WHAT TO PRODUCE
Retype, exactly as written, every line from the one containing "Write part 5" down to the one containing "m.build('pipe_cage', 'steel_grey', pk)", including both, and nothing else.

Rows from a 3D scene dataset
** start **
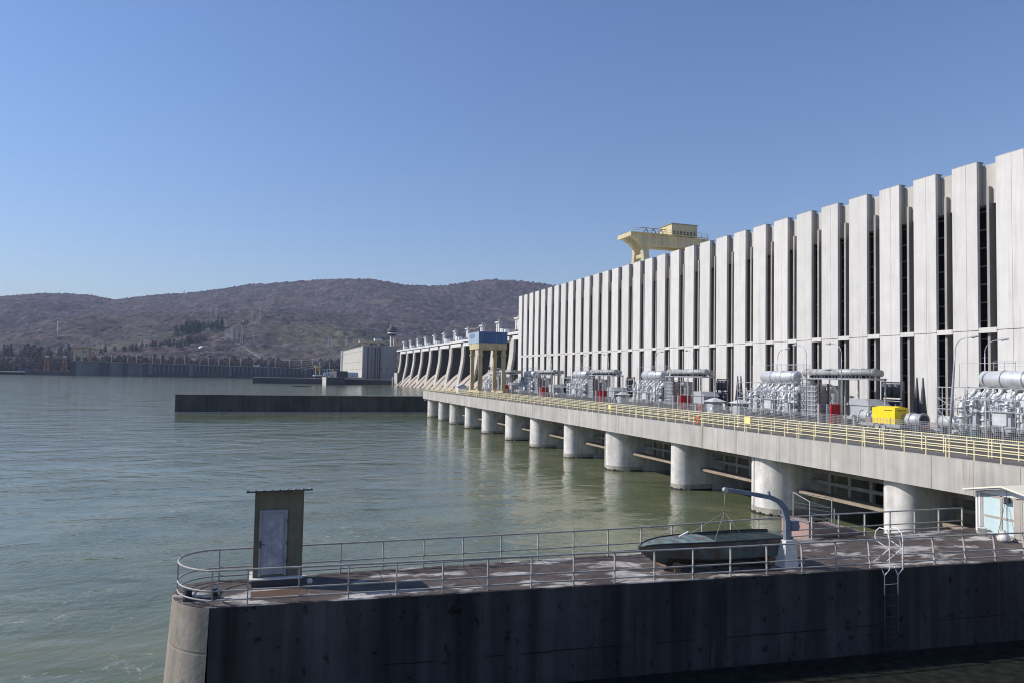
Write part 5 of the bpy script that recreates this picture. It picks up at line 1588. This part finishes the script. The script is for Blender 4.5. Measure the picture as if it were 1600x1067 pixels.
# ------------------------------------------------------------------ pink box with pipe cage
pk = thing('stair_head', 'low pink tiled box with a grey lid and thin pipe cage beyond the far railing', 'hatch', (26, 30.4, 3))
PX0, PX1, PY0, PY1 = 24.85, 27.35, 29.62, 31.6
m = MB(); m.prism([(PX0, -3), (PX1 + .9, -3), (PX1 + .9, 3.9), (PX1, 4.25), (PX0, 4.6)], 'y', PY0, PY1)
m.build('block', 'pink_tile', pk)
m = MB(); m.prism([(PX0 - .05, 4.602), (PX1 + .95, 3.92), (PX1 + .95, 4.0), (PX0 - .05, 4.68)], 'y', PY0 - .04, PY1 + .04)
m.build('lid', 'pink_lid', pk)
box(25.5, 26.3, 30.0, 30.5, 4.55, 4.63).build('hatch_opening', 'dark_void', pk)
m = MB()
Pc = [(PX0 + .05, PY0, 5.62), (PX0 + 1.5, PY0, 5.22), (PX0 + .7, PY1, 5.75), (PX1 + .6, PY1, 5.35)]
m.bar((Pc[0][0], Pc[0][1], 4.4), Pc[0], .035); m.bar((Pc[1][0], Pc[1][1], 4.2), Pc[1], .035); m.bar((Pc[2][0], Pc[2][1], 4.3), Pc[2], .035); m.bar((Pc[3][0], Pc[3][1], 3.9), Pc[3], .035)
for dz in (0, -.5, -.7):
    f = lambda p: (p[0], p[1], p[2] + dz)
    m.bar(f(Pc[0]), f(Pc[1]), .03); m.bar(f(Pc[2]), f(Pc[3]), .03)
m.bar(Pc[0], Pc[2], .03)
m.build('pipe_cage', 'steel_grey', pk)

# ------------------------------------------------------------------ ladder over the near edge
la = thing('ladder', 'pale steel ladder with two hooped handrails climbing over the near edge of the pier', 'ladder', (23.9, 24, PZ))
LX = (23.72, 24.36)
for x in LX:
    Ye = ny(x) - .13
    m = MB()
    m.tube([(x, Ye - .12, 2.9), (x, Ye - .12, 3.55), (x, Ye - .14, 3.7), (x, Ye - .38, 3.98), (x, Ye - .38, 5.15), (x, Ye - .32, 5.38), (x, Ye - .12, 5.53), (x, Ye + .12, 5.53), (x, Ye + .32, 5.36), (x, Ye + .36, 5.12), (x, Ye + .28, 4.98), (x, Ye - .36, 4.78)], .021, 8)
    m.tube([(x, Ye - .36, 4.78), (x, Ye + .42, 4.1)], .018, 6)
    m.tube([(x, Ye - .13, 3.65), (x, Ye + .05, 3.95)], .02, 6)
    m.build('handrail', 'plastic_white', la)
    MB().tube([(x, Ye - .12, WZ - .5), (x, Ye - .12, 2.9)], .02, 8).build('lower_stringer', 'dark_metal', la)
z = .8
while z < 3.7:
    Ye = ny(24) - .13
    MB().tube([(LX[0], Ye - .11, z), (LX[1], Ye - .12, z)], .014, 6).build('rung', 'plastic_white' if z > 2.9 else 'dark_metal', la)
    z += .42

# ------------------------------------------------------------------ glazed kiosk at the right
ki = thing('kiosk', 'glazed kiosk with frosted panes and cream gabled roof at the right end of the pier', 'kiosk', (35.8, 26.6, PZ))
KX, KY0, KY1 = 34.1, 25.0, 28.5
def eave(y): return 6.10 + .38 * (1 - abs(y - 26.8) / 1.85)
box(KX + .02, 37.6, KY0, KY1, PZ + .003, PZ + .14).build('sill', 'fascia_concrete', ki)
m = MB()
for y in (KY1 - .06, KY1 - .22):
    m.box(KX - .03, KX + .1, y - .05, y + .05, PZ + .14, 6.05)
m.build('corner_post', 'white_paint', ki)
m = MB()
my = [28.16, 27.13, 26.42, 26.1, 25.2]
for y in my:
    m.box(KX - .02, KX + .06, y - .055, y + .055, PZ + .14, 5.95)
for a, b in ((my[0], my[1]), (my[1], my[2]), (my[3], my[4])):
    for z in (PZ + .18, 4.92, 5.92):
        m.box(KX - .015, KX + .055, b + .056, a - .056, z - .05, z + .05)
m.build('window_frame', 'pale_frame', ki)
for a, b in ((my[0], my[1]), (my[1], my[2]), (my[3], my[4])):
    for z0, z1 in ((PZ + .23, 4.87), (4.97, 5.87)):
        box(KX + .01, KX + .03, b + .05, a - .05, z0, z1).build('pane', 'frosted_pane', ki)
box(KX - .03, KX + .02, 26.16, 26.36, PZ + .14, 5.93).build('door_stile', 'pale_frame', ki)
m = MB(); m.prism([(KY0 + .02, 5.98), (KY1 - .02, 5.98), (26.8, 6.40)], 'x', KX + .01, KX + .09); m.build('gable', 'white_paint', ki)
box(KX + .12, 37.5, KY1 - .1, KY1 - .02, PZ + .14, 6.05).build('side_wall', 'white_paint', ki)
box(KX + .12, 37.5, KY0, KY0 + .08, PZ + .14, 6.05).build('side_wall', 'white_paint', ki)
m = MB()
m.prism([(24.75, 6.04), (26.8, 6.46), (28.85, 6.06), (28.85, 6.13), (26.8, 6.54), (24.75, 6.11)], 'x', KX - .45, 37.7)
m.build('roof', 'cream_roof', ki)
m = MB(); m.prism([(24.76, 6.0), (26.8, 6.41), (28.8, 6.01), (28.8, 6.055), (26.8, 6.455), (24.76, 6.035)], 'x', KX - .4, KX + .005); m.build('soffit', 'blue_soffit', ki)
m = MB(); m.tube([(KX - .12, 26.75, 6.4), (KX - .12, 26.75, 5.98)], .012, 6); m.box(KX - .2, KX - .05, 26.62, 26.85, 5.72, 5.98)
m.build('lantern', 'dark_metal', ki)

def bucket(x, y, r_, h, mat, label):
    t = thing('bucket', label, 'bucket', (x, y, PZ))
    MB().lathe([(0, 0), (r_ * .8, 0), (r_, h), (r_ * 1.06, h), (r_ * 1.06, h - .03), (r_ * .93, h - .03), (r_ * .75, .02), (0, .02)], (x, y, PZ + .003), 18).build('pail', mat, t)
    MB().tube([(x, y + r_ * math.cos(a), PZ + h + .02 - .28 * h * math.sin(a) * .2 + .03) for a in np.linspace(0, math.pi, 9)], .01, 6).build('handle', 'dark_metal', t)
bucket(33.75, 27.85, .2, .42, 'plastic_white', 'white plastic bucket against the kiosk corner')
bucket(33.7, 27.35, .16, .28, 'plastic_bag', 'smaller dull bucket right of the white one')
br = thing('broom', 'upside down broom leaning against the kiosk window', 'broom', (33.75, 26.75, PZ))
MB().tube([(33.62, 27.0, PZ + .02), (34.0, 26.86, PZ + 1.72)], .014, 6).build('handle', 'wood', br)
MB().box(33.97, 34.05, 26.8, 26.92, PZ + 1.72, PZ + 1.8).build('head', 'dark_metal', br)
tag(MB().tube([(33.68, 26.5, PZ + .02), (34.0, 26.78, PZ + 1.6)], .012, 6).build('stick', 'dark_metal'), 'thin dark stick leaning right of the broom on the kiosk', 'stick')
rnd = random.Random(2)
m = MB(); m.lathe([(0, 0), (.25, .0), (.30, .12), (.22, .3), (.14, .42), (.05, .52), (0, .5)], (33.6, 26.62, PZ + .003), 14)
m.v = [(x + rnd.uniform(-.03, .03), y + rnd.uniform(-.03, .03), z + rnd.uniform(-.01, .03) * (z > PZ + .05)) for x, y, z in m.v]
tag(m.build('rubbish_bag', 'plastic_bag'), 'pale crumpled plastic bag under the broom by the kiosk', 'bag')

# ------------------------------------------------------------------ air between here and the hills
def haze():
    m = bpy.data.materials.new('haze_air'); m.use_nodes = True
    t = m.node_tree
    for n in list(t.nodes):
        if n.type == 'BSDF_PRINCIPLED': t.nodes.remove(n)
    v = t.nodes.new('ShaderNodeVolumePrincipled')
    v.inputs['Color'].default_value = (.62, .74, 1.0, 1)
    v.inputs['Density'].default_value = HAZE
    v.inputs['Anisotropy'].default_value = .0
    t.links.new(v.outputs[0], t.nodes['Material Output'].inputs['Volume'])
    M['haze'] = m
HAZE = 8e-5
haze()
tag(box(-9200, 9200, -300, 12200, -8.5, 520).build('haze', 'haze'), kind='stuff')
** end **
** start **
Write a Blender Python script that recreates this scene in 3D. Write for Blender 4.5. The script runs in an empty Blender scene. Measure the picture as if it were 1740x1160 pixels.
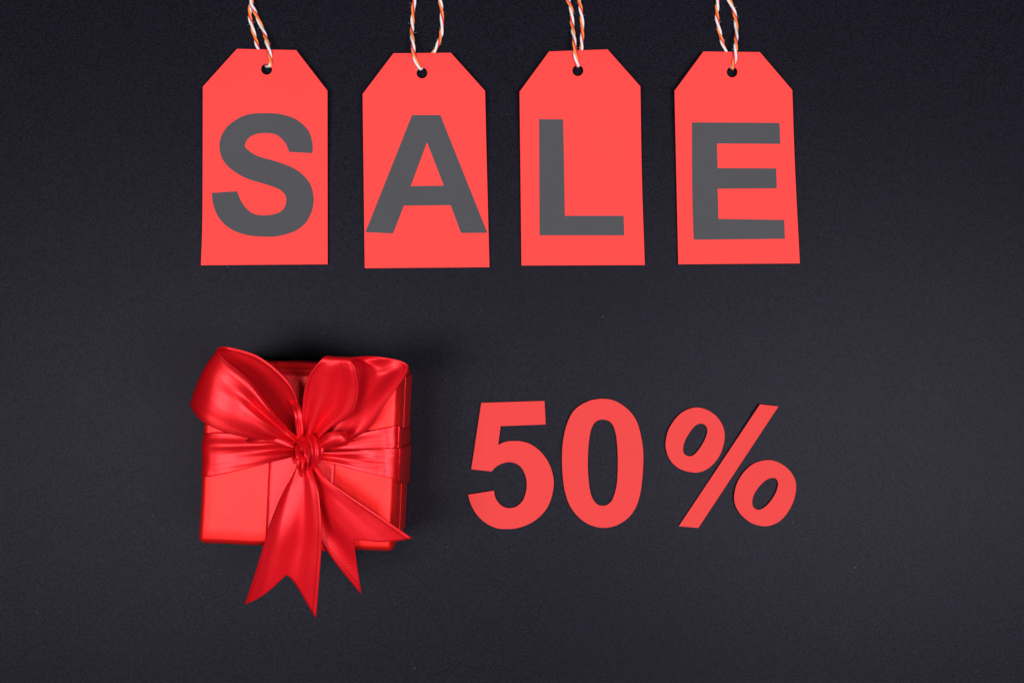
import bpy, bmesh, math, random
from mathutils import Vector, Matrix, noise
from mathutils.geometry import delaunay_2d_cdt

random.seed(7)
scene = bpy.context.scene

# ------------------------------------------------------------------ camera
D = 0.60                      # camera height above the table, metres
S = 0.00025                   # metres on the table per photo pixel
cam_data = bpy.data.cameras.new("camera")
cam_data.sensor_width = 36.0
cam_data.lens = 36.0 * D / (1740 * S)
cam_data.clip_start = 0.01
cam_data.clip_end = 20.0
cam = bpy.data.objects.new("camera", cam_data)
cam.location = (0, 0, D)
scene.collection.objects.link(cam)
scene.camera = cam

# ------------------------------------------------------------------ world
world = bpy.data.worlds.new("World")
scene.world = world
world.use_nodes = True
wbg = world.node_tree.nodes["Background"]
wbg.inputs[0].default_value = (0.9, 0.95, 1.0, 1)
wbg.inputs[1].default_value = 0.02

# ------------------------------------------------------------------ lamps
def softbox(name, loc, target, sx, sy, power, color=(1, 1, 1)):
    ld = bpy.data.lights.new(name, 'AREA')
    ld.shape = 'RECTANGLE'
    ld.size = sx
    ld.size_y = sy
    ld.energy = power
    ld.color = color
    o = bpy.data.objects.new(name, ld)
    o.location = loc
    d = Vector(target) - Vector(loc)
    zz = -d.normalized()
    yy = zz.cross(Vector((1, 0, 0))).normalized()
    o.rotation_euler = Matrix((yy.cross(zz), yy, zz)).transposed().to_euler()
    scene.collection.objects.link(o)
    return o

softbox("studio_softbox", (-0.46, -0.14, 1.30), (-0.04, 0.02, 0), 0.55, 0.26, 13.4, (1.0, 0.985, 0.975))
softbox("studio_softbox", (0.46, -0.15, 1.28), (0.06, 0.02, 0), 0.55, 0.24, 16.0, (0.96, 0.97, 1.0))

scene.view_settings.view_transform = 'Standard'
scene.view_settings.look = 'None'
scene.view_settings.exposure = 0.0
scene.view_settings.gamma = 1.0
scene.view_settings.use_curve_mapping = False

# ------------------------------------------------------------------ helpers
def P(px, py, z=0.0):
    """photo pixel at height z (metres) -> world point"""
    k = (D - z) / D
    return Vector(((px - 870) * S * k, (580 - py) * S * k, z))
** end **
EXERCISE RESULT
Write part 5 of the bpy script that recreates this picture. It picks up at line 1588. This part finishes the script. The script is for Blender 4.5. Measure the picture as if it were 1600x1067 pixels.
# ------------------------------------------------------------------ pink box with pipe cage
pk = thing('stair_head', 'low pink tiled box with a grey lid and thin pipe cage beyond the far railing', 'hatch', (26, 30.4, 3))
PX0, PX1, PY0, PY1 = 24.85, 27.35, 29.62, 31.6
m = MB(); m.prism([(PX0, -3), (PX1 + .9, -3), (PX1 + .9, 3.9), (PX1, 4.25), (PX0, 4.6)], 'y', PY0, PY1)
m.build('block', 'pink_tile', pk)
m = MB(); m.prism([(PX0 - .05, 4.602), (PX1 + .95, 3.92), (PX1 + .95, 4.0), (PX0 - .05, 4.68)], 'y', PY0 - .04, PY1 + .04)
m.build('lid', 'pink_lid', pk)
box(25.5, 26.3, 30.0, 30.5, 4.55, 4.63).build('hatch_opening', 'dark_void', pk)
m = MB()
Pc = [(PX0 + .05, PY0, 5.62), (PX0 + 1.5, PY0, 5.22), (PX0 + .7, PY1, 5.75), (PX1 + .6, PY1, 5.35)]
m.bar((Pc[0][0], Pc[0][1], 4.4), Pc[0], .035); m.bar((Pc[1][0], Pc[1][1], 4.2), Pc[1], .035); m.bar((Pc[2][0], Pc[2][1], 4.3), Pc[2], .035); m.bar((Pc[3][0], Pc[3][1], 3.9), Pc[3], .035)
for dz in (0, -.5, -.7):
    f = lambda p: (p[0], p[1], p[2] + dz)
    m.bar(f(Pc[0]), f(Pc[1]), .03); m.bar(f(Pc[2]), f(Pc[3]), .03)
m.bar(Pc[0], Pc[2], .03)
m.build('pipe_cage', 'steel_grey', pk)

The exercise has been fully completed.